The mix of intuition and analysis the band use to get "Stranger Maker" back on its feet sounds like several different languages being spoken in one conversation. It's as if I stepped out of the cozy living room that greeted me an hour earlier and walked into a summit of Tascam dreamers and classically trained boffins.

Faulkner is the reluctant leader of this clan. Along with his whisper of a singing voice, Ah Holly Fam'ly's sound includes the voices of Becky Dawson (who is married to Faulkner) and Amelia Harnas; cello and bass from Jeff Diteman; Whitney Menzel's drums; and varied strings and woodwinds contributed by Erenkov, Morgan Hobart, and Jared Arave. Everyone composes for their own instrument.
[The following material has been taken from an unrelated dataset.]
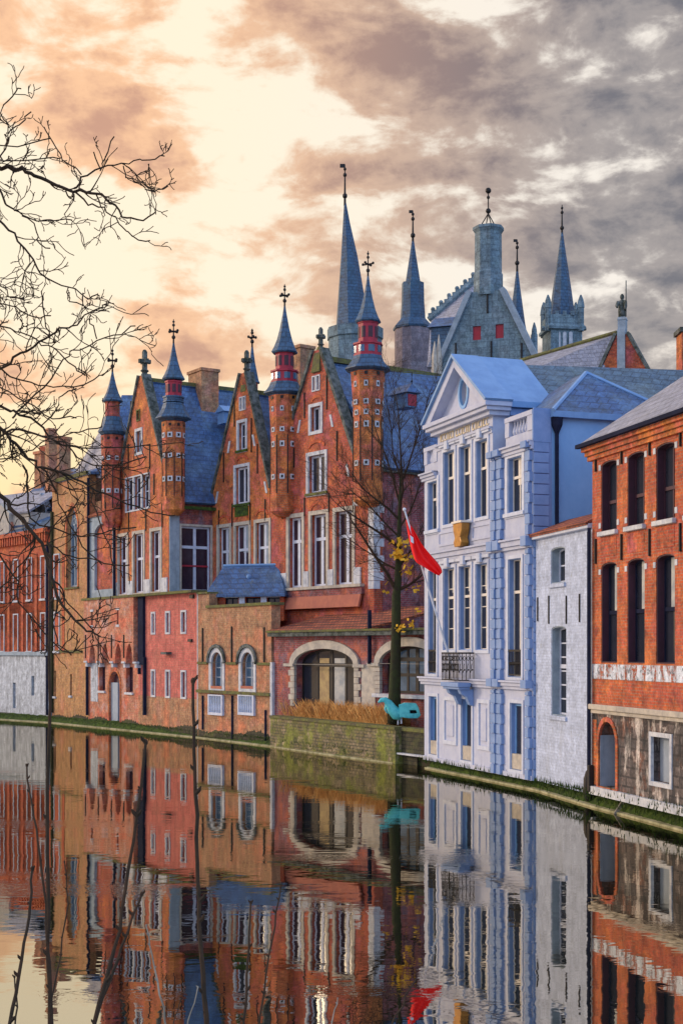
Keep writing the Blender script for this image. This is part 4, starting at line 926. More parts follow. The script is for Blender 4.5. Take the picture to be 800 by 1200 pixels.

But it was Faulkner's private songbook, written throughout his teens in Idaho that in 2003 led to a spate of local shows in the college town of Moscow.

Just as Leonard Cohen's lyrics attracted Faulkner to songwriting, Faulkner's own words inspired his collaborators to join him. "Lyrics are always very important to me, and Jeremy always wrote great words," Diteman says. He was one of the group's founding members, back when they played under puckish variations on the name "The Holy Family" (Ah Holly Fam'ly is where this game wound up). Once they moved to Portland, the current lineup fell quickly into place. The way Harnas went from friend of the group to a member is typical of the casual yet resolute way people enter their fold. "Before I was in the band, when I only lived in the house," Harnas says, "I would sing harmony in the bathroom above the practice space."

Such timidity is a recurring theme in the group's story. From the name games of the early days to their initial reluctance to move to an indie rock mecca, Ah Holly Fam'ly have insulated themselves from the hype that can stunt a band's musical growth.

The prize for this self-preservation is Reservoir, their exceptionally fine-hewed second album. Here, they augment New Weird America with old European chamber music. Their sound is poised and ghostly—like a dilapidated house resting on a solid foundation of sudden tempo changes. By combining the stately and the strange, Ah Holly Fam'ly turn Reservoir into an extension of the group's core indie-folk influences.

Back to rehearsal and "Stranger Maker." Harnas asks the summit, "So the cello, violin, and flute are playing the same note?" It's true. Somehow, the harmonics of three middle A's stacked atop each other isn't very Fam'ly. Then, in the way spunky computer hackers do it in the movies, right after they've dropped a mouthful of technical jargon, Erenkov offers a pithy solution: "Someone's gonna have to play a different note."